%%

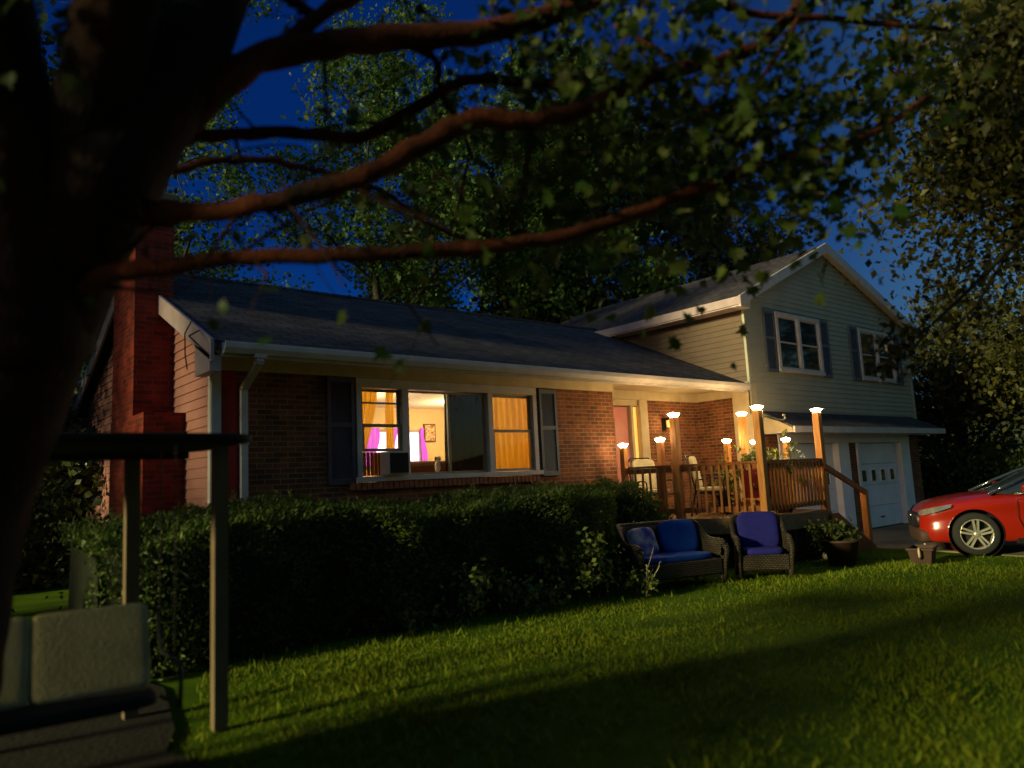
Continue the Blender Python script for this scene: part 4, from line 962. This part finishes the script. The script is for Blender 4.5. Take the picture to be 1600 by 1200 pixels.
tree('dense_tree','dark tree left of the red chimney',.6,17,11,.3,4.4,'leaf_dark',16000,.2,gL,.08,3,(0,0),16,dens=.4)
tree('dense_tree','slender dark tree close beside the chimney',2.2,17.5,8,.18,2.2,'leaf_dark',9000,.16,gL,.12,3,(0,0),12,dens=.3)
for i,(x,y,h) in enumerate(((-7,-7,9),(-2.5,-8.5,10),(2.5,-8,9),(7,-9.5,10),(-12,-3,9))):  # unseen trees, added to block low sky glow from behind the viewer
    tree('garden_tree',['garden tree behind the viewer, furthest left','tall garden tree straight behind the viewer','garden tree behind the viewer to the right','garden tree behind the viewer, furthest right','garden tree behind the viewer by the far left lawn'][i],x,y,h,.25,4.2,'leaf_dark',6000,.42,'garden trees behind the viewer',.08,2,(0,0),14,dens=.6)
tree('dense_tree','dark leafy tree at the far left edge behind the maple trunk',-3.5,14,11,.3,4.5,'leaf_dark',14000,.2,gL,.08,3,(0,0),16,dens=.4)
tree('dense_tree','leafy tree rising behind the chimney top',4.4,27,14,.3,5,'leaf_dark',12000,.22,gL,.15,3,(0,0),14,dens=.4)
for i,(x,y,h) in enumerate(((-5.5,4.9,7),(-9.5,10.5,9),(-11,-5.0,9),(-6.5,-1.0,7),(-7,13.5,9))):  # unseen trees, added to lay shade bands on lawn and gable wall
    tree('garden_tree',['garden tree nearest on the left, outside the view','garden tree behind the nearest left one','tallest garden tree far left','garden tree behind the viewer at left','garden tree left of the chimney side'][i],x,y,h,.22,2.6,'leaf_mid',5000,.16,gL,.25,2,(0,0),12,dens=.4)
# bushes
shrub('garden_bush','dense bush at the left of the swing, outside the view',-1.9,4.0,.8,.8,1.5,7000,.12,'leaf_dark')  # unseen bush, added to shade the ground by the swing
shrub('garden_bush','broad dark bush on the far lawn at the left edge',2.6,17.5,3.0,1.0,1.5,11000,.14,'leaf_dark',stems=14)
shrub('garden_bush','dark bush beside the foot of the chimney',2.3,9.2,.8,.5,1.2,5200,.07,'leaf_dark')
shrub('garden_bush','dark bush at the far left behind the patio swing',.2,10.8,1.35,.7,2.0,8000,.09,'leaf_dark')
shrub('garden_bush','dim green bush behind the patio swing',-.3,8.4,1.4,.7,1.0,7000,.08,'leaf_dark')
for i,(x,y,rx,h,lb) in enumerate(((24.8,10.2,1.6,2.4,'dark bush just right of the garage corner'),(26.5,8.2,1.7,2.2,'mid green bush behind the car bonnet'),(27.5,6.0,1.6,2.0,'bush behind the car windscreen'),(23.4,12.2,1.3,3.0,'tall dark bush against the right side of the house'))):
    shrub('boundary_bush',lb,x,y,rx,rx*.7,h,7000,.13,'leaf_dark' if i%2==0 else 'leaf_hedge','bush','bushes beyond the driveway',stems=12)

# ------------------------------------------------------------------ neighbouring house
NH=thing('neighbour_house','pale neighbouring house with a small lit window beyond the chimney','house',(8,28,0))
m=MB(); lap_wall_y(m,25.0,.4,2.9,lambda z:(4.85,12),.2); m.box(4.85,4.95,25.05,31,0,2.9); m.build('wall','siding_far',NH)
m=MB(); m.prism([(24.4,2.9),(28,4.6),(31.6,2.9),(31.6,2.75),(28,4.45),(24.4,2.75)],'x',4.4,12.4); m.build('roof','shingle',NH)
m=MB(); sash(m,5.0,5.55,1.5,2.6,24.94,.08); wn=m.build('window','trim',NH); M['litwin']=emis('litwin',(1,.35,.08),.6); m=MB(); m.box(5.07,5.47,24.95,24.965,1.58,2.52); m.build('pane','litwin',wn)

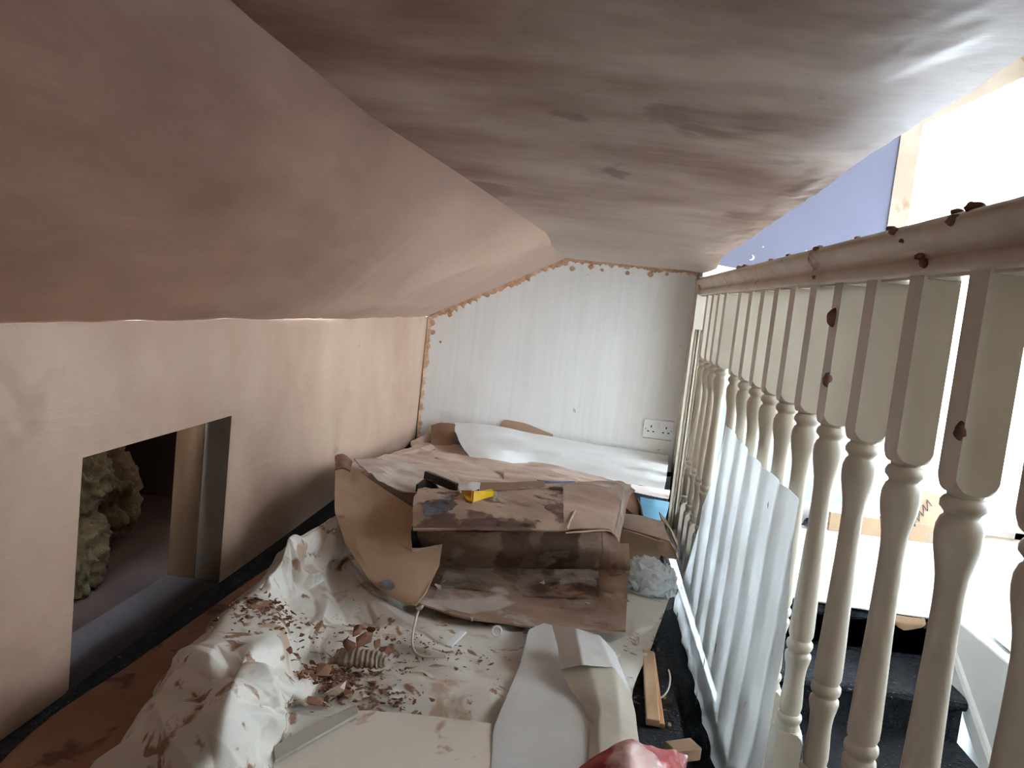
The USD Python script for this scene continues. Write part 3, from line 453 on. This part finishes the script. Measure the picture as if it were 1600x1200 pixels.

%%

Objective
Omit any images, then output the listing exactly.

Task solution
Continue the Blender Python script for this scene: part 4, from line 962. This part finishes the script. The script is for Blender 4.5. Take the picture to be 1600 by 1200 pixels.
tree('dense_tree','dark tree left of the red chimney',.6,17,11,.3,4.4,'leaf_dark',16000,.2,gL,.08,3,(0,0),16,dens=.4)
tree('dense_tree','slender dark tree close beside the chimney',2.2,17.5,8,.18,2.2,'leaf_dark',9000,.16,gL,.12,3,(0,0),12,dens=.3)
for i,(x,y,h) in enumerate(((-7,-7,9),(-2.5,-8.5,10),(2.5,-8,9),(7,-9.5,10),(-12,-3,9))):  # unseen trees, added to block low sky glow from behind the viewer
    tree('garden_tree',['garden tree behind the viewer, furthest left','tall garden tree straight behind the viewer','garden tree behind the viewer to the right','garden tree behind the viewer, furthest right','garden tree behind the viewer by the far left lawn'][i],x,y,h,.25,4.2,'leaf_dark',6000,.42,'garden trees behind the viewer',.08,2,(0,0),14,dens=.6)
tree('dense_tree','dark leafy tree at the far left edge behind the maple trunk',-3.5,14,11,.3,4.5,'leaf_dark',14000,.2,gL,.08,3,(0,0),16,dens=.4)
tree('dense_tree','leafy tree rising behind the chimney top',4.4,27,14,.3,5,'leaf_dark',12000,.22,gL,.15,3,(0,0),14,dens=.4)
for i,(x,y,h) in enumerate(((-5.5,4.9,7),(-9.5,10.5,9),(-11,-5.0,9),(-6.5,-1.0,7),(-7,13.5,9))):  # unseen trees, added to lay shade bands on lawn and gable wall
    tree('garden_tree',['garden tree nearest on the left, outside the view','garden tree behind the nearest left one','tallest garden tree far left','garden tree behind the viewer at left','garden tree left of the chimney side'][i],x,y,h,.22,2.6,'leaf_mid',5000,.16,gL,.25,2,(0,0),12,dens=.4)
# bushes
shrub('garden_bush','dense bush at the left of the swing, outside the view',-1.9,4.0,.8,.8,1.5,7000,.12,'leaf_dark')  # unseen bush, added to shade the ground by the swing
shrub('garden_bush','broad dark bush on the far lawn at the left edge',2.6,17.5,3.0,1.0,1.5,11000,.14,'leaf_dark',stems=14)
shrub('garden_bush','dark bush beside the foot of the chimney',2.3,9.2,.8,.5,1.2,5200,.07,'leaf_dark')
shrub('garden_bush','dark bush at the far left behind the patio swing',.2,10.8,1.35,.7,2.0,8000,.09,'leaf_dark')
shrub('garden_bush','dim green bush behind the patio swing',-.3,8.4,1.4,.7,1.0,7000,.08,'leaf_dark')
for i,(x,y,rx,h,lb) in enumerate(((24.8,10.2,1.6,2.4,'dark bush just right of the garage corner'),(26.5,8.2,1.7,2.2,'mid green bush behind the car bonnet'),(27.5,6.0,1.6,2.0,'bush behind the car windscreen'),(23.4,12.2,1.3,3.0,'tall dark bush against the right side of the house'))):
    shrub('boundary_bush',lb,x,y,rx,rx*.7,h,7000,.13,'leaf_dark' if i%2==0 else 'leaf_hedge','bush','bushes beyond the driveway',stems=12)

# ------------------------------------------------------------------ neighbouring house
NH=thing('neighbour_house','pale neighbouring house with a small lit window beyond the chimney','house',(8,28,0))
m=MB(); lap_wall_y(m,25.0,.4,2.9,lambda z:(4.85,12),.2); m.box(4.85,4.95,25.05,31,0,2.9); m.build('wall','siding_far',NH)
m=MB(); m.prism([(24.4,2.9),(28,4.6),(31.6,2.9),(31.6,2.75),(28,4.45),(24.4,2.75)],'x',4.4,12.4); m.build('roof','shingle',NH)
m=MB(); sash(m,5.0,5.55,1.5,2.6,24.94,.08); wn=m.build('window','trim',NH); M['litwin']=emis('litwin',(1,.35,.08),.6); m=MB(); m.box(5.07,5.47,24.95,24.965,1.58,2.52); m.build('pane','litwin',wn)

The USD Python script for this scene continues. Write part 3, from line 453 on. This part finishes the script. Measure the picture as if it were 1600x1200 pixels.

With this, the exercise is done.